Our History Is Our Strength

March is National Women’s History Month and this year’s theme Weaving the Story of Women’s Lives is very intriguing to me.  As I perused the website of the National Women’s History Project (www.nwhp.org) I found these words “Our History Is Our Strength.” I thought, “Yes, that’s it!” Our stories speak to our history and our history is our strength!

Many women carry shame regarding their stories. Often women keep silent about their history and many suffer with feelings of unworthiness because of painful events of their past. Even when we have accomplishments for which we can be proud, some women are less likely to share for fear they will be perceived as aggressive, overbearing or even worse, being the target of another woman’s envy or jealousy.

Like most women, I too have things in my past for which I am not proud.
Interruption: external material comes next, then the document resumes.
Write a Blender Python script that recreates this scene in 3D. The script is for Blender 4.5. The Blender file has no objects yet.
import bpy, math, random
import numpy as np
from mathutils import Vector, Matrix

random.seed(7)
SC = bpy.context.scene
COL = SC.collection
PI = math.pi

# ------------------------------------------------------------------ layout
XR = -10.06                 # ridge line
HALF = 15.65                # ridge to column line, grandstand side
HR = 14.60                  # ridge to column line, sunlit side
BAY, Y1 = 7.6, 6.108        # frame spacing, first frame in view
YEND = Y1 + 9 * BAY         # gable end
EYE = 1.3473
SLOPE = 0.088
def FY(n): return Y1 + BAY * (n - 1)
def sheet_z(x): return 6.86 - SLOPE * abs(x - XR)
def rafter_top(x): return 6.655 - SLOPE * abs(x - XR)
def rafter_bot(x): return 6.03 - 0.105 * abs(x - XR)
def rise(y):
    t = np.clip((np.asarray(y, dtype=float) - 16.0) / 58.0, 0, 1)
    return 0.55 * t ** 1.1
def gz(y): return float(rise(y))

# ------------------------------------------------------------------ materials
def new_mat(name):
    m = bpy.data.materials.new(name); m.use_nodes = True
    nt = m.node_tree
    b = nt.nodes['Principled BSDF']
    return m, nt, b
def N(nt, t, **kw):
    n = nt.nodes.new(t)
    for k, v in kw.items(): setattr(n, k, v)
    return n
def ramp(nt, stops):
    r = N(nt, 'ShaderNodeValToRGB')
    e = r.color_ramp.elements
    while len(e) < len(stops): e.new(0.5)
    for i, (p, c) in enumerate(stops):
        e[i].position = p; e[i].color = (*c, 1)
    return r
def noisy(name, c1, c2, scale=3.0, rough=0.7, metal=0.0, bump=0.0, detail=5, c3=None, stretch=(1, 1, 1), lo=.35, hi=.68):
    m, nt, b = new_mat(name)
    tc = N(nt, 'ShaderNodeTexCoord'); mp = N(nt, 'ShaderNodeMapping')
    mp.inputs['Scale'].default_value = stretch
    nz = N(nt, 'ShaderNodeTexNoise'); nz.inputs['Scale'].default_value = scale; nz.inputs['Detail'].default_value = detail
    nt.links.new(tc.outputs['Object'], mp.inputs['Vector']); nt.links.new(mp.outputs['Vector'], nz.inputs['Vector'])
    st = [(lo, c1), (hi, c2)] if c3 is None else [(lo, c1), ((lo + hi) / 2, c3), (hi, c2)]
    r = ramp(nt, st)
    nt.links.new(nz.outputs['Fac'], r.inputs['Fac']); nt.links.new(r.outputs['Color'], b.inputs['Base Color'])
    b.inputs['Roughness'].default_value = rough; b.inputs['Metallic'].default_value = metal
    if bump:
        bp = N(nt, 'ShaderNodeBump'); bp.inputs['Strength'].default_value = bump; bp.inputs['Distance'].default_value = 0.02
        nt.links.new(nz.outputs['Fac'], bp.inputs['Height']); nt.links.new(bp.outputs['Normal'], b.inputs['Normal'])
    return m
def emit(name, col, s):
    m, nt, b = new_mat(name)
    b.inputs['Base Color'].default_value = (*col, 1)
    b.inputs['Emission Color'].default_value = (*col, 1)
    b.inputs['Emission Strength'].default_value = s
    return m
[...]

There have been times in my life that I wished my circumstances were different or that things would have turned out better. Robert Clinton in his book, Connecting refers to these things as Sovereign Foundations. These are things in our lives for which we have no control over. For example, where we were born, to whom we were born, our race, ethnicity, gender and sometimes the events of our lives that characterize our history.

For example, growing up as a young girl in the city of Chicago, I suffered with low self-esteem because I was teased about being dark skinned. This week I received an email from an elementary school teacher in another state telling me that she follows me on social media and noticed that I seemed to be very comfortable in my own skin. She asked if I would be willing to speak with a young girl in her class who shared she wanted to kill herself because she did not like being dark skinned. When we spoke, I shared a little bit of my story and told her that I would be willing to speak with this student on the phone if she could arrange it with her parents. She then asked what it would take for her to bring me to her city to speak to the girls in her school about healthy self-esteem. I appreciate God for giving me the opportunity to share my story and help a young woman know she is “fearfully and wonderfully made in the image of God (Psalm 139:14).

To weave anything requires the interlacing of threads of material composing a connected whole out of the elements and details of different cloths and patterns. When I think of weaving the stories of women’s lives I am made vividly aware of the differences women share. Yet, when brought together in a bond of unity women’s lives create a colorful tapestry of sisterhood and strength.

There are experiences that color our history and while we may have painful memories around those experiences we cannot change them. I often tell women, you are not what happened to you, but you can use what happened to you to empower others and propel you into greater stations of impact and significance. During this Women’s History Month reflect on your story, share elements of your story, celebrate the lives and the stories of other women and remember Our History Is Our Strength!